Yok; değil. Daha başka etnik unsurlar olduğunda onu daha başka sosyal-psikolojiyle açıklamak lazım. Türk toplumu şimdiye kadar inanılmaz bir sabırla birlik-bütünlüğünü korudu. Birçok kardeş kavgası, kışkırtması oldu, etnik çatışma kışkırtması oldu ama asla büyük topluluklar bu tuzağa düşmedi. Fakat bir yandan da hep Türkiye ile ilgili komplolar yapıldı, birçok kışkırtıcılık yapıldı ve insanlar her şeye rağmen umutlarını korudular. Ama Kuzey Irak'ta Talabani ve Barzani'nin atağından sonra, ABD'nin Irak işgalinden sonra bir Kürt varlığı ve bu Kürt varlığının Türkiye'deki etkisi ülkemiz insanı tarafından fark edildi.

Bu ne demek oluyor?
Yani Türkiye'nin bölünebileceği endişesi ilk kez bu kadar güçlü yankı buldu Türk toplumunda.

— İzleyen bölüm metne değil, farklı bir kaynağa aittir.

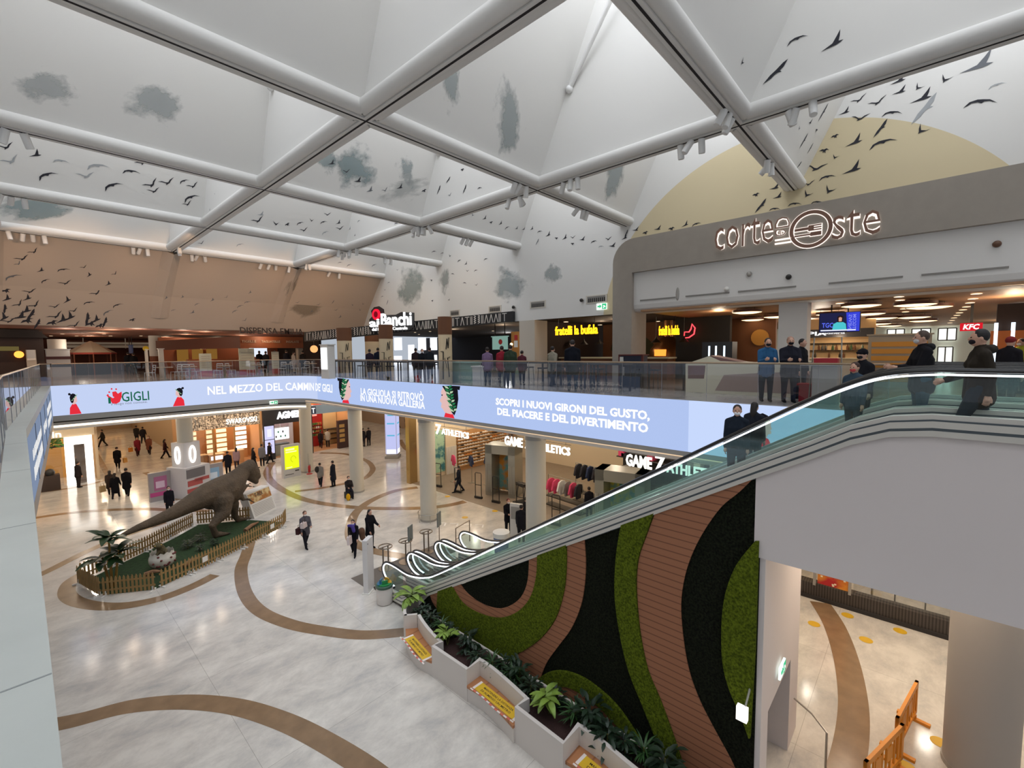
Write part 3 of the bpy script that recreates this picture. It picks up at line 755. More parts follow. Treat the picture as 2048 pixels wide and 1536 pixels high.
for k, x in enumerate((888, 912, 938, 963)):
    c = onz((x, 1047+k*1.2)); m = MB()
    m.bar((c.x-.2, c.y+.28, .006), (c.x+.12, c.y, .006), .09, .002); m.bar((c.x+.12, c.y, .006), (c.x-.2, c.y-.28, .006), .09, .002)
    tag(m.build('floor_arrow', chev), ['first', 'second', 'third', 'fourth'][k]+' white chevron sticker on the floor counting from the ringed column', 'sticker', 'white floor arrows')
for k, (x, y, t) in enumerate(((895, 993, 'in front of the sports shop entrance beside the column'), (1695, 1231, 'near the red shop window below the landing'), (1628, 1248, 'beside the brown inlay below the landing'), (1732, 1280, 'right of the brown inlay below the landing'), (1800, 1262, 'below the white shop window ledge'), (1880, 1485, 'at the foot of the grey column'), (1812, 1534, 'next to the orange barriers'), (930, 1035, 'between the column and the sports shop'), (990, 1022, 'at the sports shop threshold'))):
    c = onz((x, y)); m = MB().lathe([(.17, 0), (.17, .003)], (c.x, c.y, .005), 16); tag(m.build('floor_dot', yel), 'yellow round floor sticker '+t, 'sticker', 'yellow floor dots')
# ---------------------------------------------------------------- sports shop, X 17.5 .. 26, behind the columns
shopfl = mat('grey_brown_shop_floor', '#8a7c6c', .45, noise=(2, .08))
warmw = mat('warm_cream_shop_wall', '#d6c3a4', .7); darkw = mat('dark_shop_wall', '#2e2a28', .8)
struct('floor', MB().box(17.5, 4.6, .0, 28, 25.3, .012), shopfl)
YS = 25.3
mb = MB().box(28, 4.6, 0, 28.2, YS, 5.4).box(17.5, YS, 0, 28.2, YS+.2, 5.4).box(17.5, 4.4, 0, 28.2, 4.6, 5.4)
struct('wall_sports_shop', mb, warmw)
struct('trim_9', MB().box(17.35, 4.5, 5.0, 17.55, YS, 5.5), warmw)
tag(MB().box(17.3, YS-.05, 0, 17.9, YS+.35, 5.3).build('gold_pillar', mat('gold_mirror', '#b89a68', .2, .8)), 'gold mirrored pillar at the left end of the sports shop', 'pillar')
for y in (7, 10.5, 14, 18, 22, 24):
    for x in (19.2, 22, 24.8): lamp(x, y, 4.9, 80, (1, .86, .70))
shelfm = mat('pale_wood_shelf', '#c89a66', .6)
sw = thing('shoe_wall', 'tall wooden shoe display wall on the left side of the sports shop', 'shelf', (23.5, YS, 0))
mb = MB(); p, q = Vector((21.4, YS-.02, 0)), Vector((27.8, YS-.02, 0)); dd = Vector((1, 0, 0)); nn = Vector((0, -1, 0)); LL = 6.4
mb.prism([p, q, q+Vector((0, 0, 3.0)), p+Vector((0, 0, 3.0))], nn*.02); mb.build('back_panel', mat('shoe_wall_board', '#b98a58', .7), sw)
shz = [.4+.24*k for k in range(10)]
for z in shz: MB().prism([p+Vector((0, 0, z)), q+Vector((0, 0, z)), q+nn*.26+Vector((0, 0, z)), p+nn*.26+Vector((0, 0, z))], (0, 0, .02)).build('shelf', shelfm, sw)
rep(sw)
shcol = [mat('shoe_white', '#f2ece2', .5), mat('shoe_grey', '#8d8a88', .5), mat('shoe_orange', '#d9873c', .5), mat('shoe_black', '#35302f', .5)]
def shoebm():
    m = MB(); prof = [(-.14, 0, .05), (-.1, .0, .1), (-.02, 0, .09), (.06, 0, .055), (.13, 0, .03), (.15, 0, .015)]
    n = 8; b = 0
    for x, y, h in prof:
        for k in range(n):
            a = PI*2*k/n; m.v.append((x, .045*math.cos(a), max(0, h*(.5+.5*math.sin(a)))))
    for i in range(len(prof)-1):
        for k in range(n): m.face((i*n+k, i*n+(k+1) % n, (i+1)*n+(k+1) % n, (i+1)*n+k))
    m.face(range(n)); m.face([(len(prof)-1)*n+k for k in range(n)][::-1]); return m
shoes = []
for c in shcol:
    o = shoebm().build('sports_shoe', c, None, True); shoes.append(o)
rz = math.atan2(dd.y, dd.x); cnt = 0
for z in shz:
    for k in range(22):
        o = shoes[0 if random.random() < .55 else random.randrange(4)]
        c = o if cnt < 0 else o.copy()
        COL.objects.link(c); pp = p+dd*(.25+k*(LL-.4)/22)+nn*.14; c.location = (pp.x, pp.y, z+.02); c.rotation_euler = (0, 0, rz+random.uniform(-.15, .15)); c.scale = (1.15, 1.15, 1.15)
        tag(c, 'sports shoe standing on the wooden shoe display wall', 'shoe', 'shoes on the display wall'); cnt += 1
for o in shoes: bpy.data.objects.remove(o)
# teal mural panel at the left end, slatted changing wall
def noisepanel(name, c1, c2, sc=5): return mat(name, c1, .6, noise=(sc, .5, .42, .58, c2))
mur = thing('wall_mural', 'teal and white splash mural left inside the sports shop', 'mural', (18.6, YS, .4)); 
MB().box(18.9, YS-.06, .3, 20.3, YS-.01, 3.3).build('mural_panel', noisepanel('teal_mural', '#2f6f78', '#a9c9a8', 2.2), mur); rep(mur)
mb = MB()
for k in range(12): mb.box(20.4+k*.08, YS-.16, 0, 20.44+k*.08, YS-.1, 2.0)
galv = mat('galvanised_metal', '#a3a196', .35, .7)
t = thing('slatted_partition', 'silver slatted partition left of the shoe display wall', 'partition', (20, YS, 0))
MB().box(20.35, YS-.1, 0, 21.35, YS-.02, 3.4).build('backing', warmw, t); mb.build('slat', mat('white_slat', '#e8e2d8', .4), t); rep(t)
def kiosk(name, label, c, ux, w, d, h, doorcol):
    t = thing(name, label, 'display kiosk', (c[0], c[1], 0)); u = Vector((math.cos(ux), math.sin(ux), 0)); v = Vector((-u.y, u.x, 0)); C = Vector((c[0], c[1], 0)); Z = Vector((0, 0, 1))
    def blk(a0, a1, b0, b1, z0, z1, m, nm): MB().prism([C+u*a0+v*b0+Z*z0, C+u*a1+v*b0+Z*z0, C+u*a1+v*b1+Z*z0, C+u*a0+v*b1+Z*z0], Z*(z1-z0)).build(nm, m, t)
    blk(-w/2, -w/2+.45, -d/2, d/2, 0, h, galv, 'pillar'); blk(w/2-.45, w/2, -d/2, d/2, 0, h, galv, 'pillar')
    blk(-w/2, w/2, -d/2, d/2, h-.55, h, galv, 'lintel'); blk(-w/2+.45, w/2-.45, d/2-.12, d/2, .1, h-.5, doorcol, 'back_panel')
    m = MB()
    for k in range(5):
        for s in (-1, 1):
            o = C+v*(-d/2-.012)+u*(s*(w/2-.4+k*.085)-.0); m.prism([o+Z*.25, o+u*.035+Z*.25, o+u*.035+Z*(h*.62), o+Z*(h*.62)], v*-.02)
    for k in range(7):
        o = C+u*(-w/2-.012)+v*(-d/2+.1+k*(d-.2)/7); m.prism([o+Z*.25, o+v*.04+Z*.25, o+v*.04+Z*(h-.8), o+Z*(h-.8)], u*-.02)
    m.build('ribbing', mat('bright_rib', '#cfccc2', .3, .8), t); return rep(t)
kiosk('display_kiosk', 'galvanised metal display kiosk with ribbed sides at the sports shop front', (19.9, 19.0), -1.25, 2.0, 1.2, 3.15, noisepanel('mural_orange_teal', '#d98f2c', '#6fa7a2', 2.0))
kiosk('display_kiosk', 'second metal display kiosk half hidden behind the escalator handrail', (19.4, 10.6), -1.35, 2.4, 1.2, 3.1, noisepanel('mural_green', '#54a39a', '#d9d24c', 2.6))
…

Bu olaylar karşısında Kürt aydınının tutumunu nasıl buluyorsunuz?
Şimdi ben aydınlar ne diyor, ne demiyor diye ona bakmam. Ben bilimciyim ve toplumsal psikoloji açısından bakarım. Mesela şimdiye kadar bu kadar olay oldu, 30 bin insanımız öldü ama halkın toplumsal psikolojisindeki bütünleşme duyguları o kadar fazlaydı ki, böyle bir iç savaş tehlikesi hiç bir zaman olmadı. Hala da yoktur.

Sizin bir korkunuz var mı?
Var ama asıl mesele Türklerin burada tavrının ne olacağıdır. Yani küçük tepkiler olabilir, Trabzon, Bilecik olayları gibi. Ama bunların ötesinde bir gün büyük şehirlerimizde etnik unsurlar, sırf etnik göstergeler nedeniyle birbirlerine karşı gelirler mi, gelmezler. Şimdi etnik unsurlar dediğimizde Türk grup davranışı farklı bir hal alıyor. Türklerin derdi Türklerle.

Ne demek bu?
Bu şu demek, soy-boy tarzı örgütlenmeden dolayı içlerinden bir tanesi egemen olacak ve ötekileri kendi etrafında toparlayacak. Ötekiler de, yani periferde kalanlar, merkezde devleti kurmuş olana karşı her zaman kin besleyecek. Yani Türk devlet yapısının oluşumu, toplum yapısının oluşumu bu temeller üzerinedir. Yani Türk'ün korkusu öteki Türk'tendir. Bütün tarih boyunca bu böyle olmuştur. Mesela 16 Türk devleti kurulmuştur diyoruz, ki çok daha fazla kurulmuştur. Devlet kurmakla övünüyoruz biz ama, kim yıktı diye baktığımızda çok enteresan, yüzde yüze yakınını öteki Türkler yıkmış. Bunun istisnası Cumhuriyet dönemidir. Cumhuriyet, Türk tarihinde çok enteresan bir açılım yaptı. Cumhuriyet ilk defa bunu demokrasiyle değiştirdi ve barış anlayışıyla, değiştirmeye çalışıyor. Dolayısıyla bu maya tuttu gibi de gözüküyor.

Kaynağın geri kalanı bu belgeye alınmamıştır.